Was there one celebrity sighting or exchange that was
particularly
memorable for you?

Sorry, but no. All of them were enjoyable, and I don’t have
favorites.
I enjoy meeting everyone who’s fun to be around, regardless of their
celebrity (or not) status.

What does the future hold for technology in your view? What do you predict will be
the biggest technological change we’ll see in the next decade?

Technology is not constant. It grows at X rate. What many do not
know is that X rate grows at Y rate. And what even fewer realize is
that
Y rate grows at Z rate. Z rate is very low, but Y rate has been
astronomical since (literally) the beginning of time. X rate is now
tremendous, promising a faster computer next month. When computers
were first invented, it took a decade to release the next product.

In
other more confusing words, technology will continue to advance at a
rate that will continue to advance at a rate that will continue to
advance; this spawned the extremely fast artificial evolution now
occurring in electronic products.

Is there one advance, though, that you think we will see in the
next
decade? In an essay you wrote that is posted on the Internet (http://www.kurzweilai.net/meme/frame.html?main=/articles/art0001.html) you mentioned a car that you can tell to “go to Wal-Mart.” Is
that something you expect to see?

Don’t read too much into [my essay titled] “The Future.” It’s a mishmash mix of my
memes
and my dreams.

In other, less esoteric terms, “The Future” is a
combination of what I really think will happen and fantasies. The
Wal-Mart story is something I really think will happen. The baby
born
with a PCMCIA card slot is not.

You began to read at 18 months. What is your favorite book?

My favorite book is “When Things Start to Think” by Neil
Gershenfeld, professor and director of the Center for Bits and Atoms
at MIT. I
recommend it to anyone.

Why did you like that book so much? You struck up a correspondence with Gershenfeld as a result of reading it didn’t you?
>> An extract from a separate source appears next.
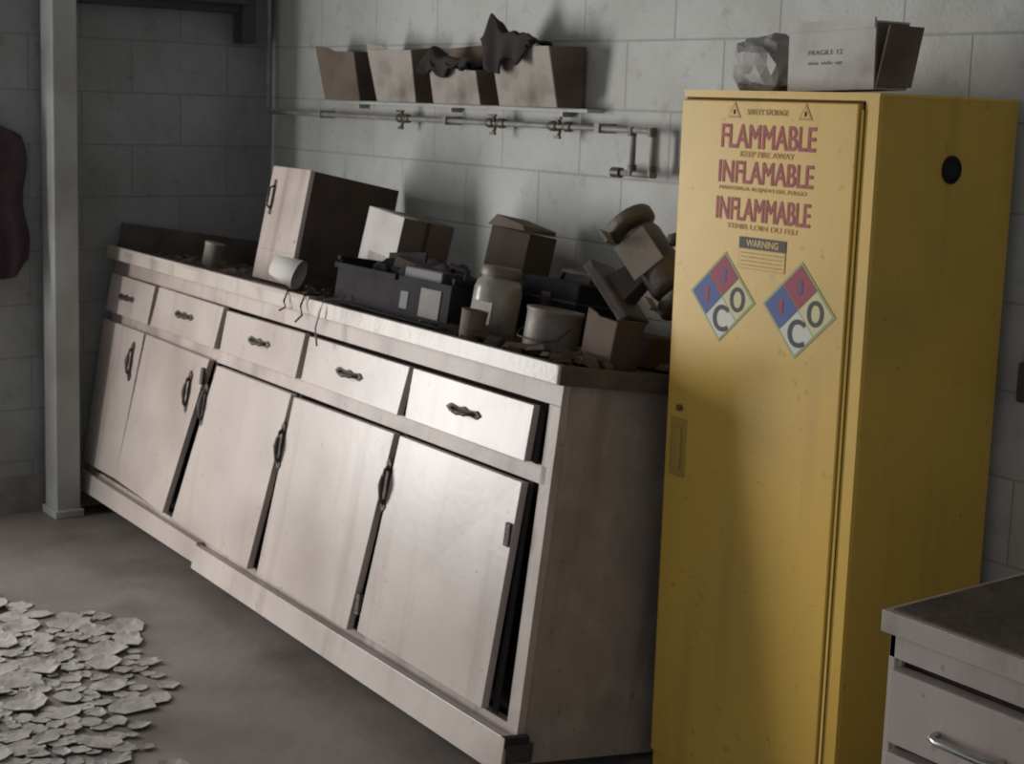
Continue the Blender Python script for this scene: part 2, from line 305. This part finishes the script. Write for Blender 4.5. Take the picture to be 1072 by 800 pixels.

Why does a rose smell sweet? Why do I like that book so much? Is
there
intelligent life in space? These questions have yet to be answered
by
science. Science is unruffled by this, and still progressing at — among
other places — MIT.

“When Things Start to Think” was written by [the] head of the Things that Think consortium,
now
known as the Center for Bits & Atoms, at the MIT Media Lab. As I
really
enjoyed his book, I decided to write him a half-congratulatory,
half-begging for more letter to him. This started up a
correspondence
between us, and through this correspondence, I received the Lego
Mindstorms Robotic Invention System. After a period of void in our
communications, I received a letter in November [1999] inviting me to speak
at
the turn of the millennium celebration. After that, as they say,
it’s
all history.

What’s next for you? Graduate school, business, ruling the world?

I don’t know when I’ll graduate [from UMBC]; in fact, I do not expect anything
of my
graduation, except that I expect to graduate and hopefully be a
smarter
and wiser person. I’m hoping to not long from now be taking
graduate-level classes, but am in no rush to graduate with my bachelor’s.

After my degrees at UMBC are finished, I plan to go to the MIT Media
Lab (http://www.media.mit.edu/); for graduate school, then proceed to
start
my own business. Eventually, within the next 10 to 15 years, I need to
get something of a working version of the IDEA protocol working,
which
would be a full-time job for many years.

By buying out Microsoft,
AOL Time Warner, Broderbund and the Office of Homeland Security
(Armed
Forces, Pentagon, DoD, etc.), I could conceivably rule the world.
😉 Not that I would do such a thing – I have no desire to rule the
world
nor save the world; my goal is simply to make the world a better
place in whatever ways small or large that I can.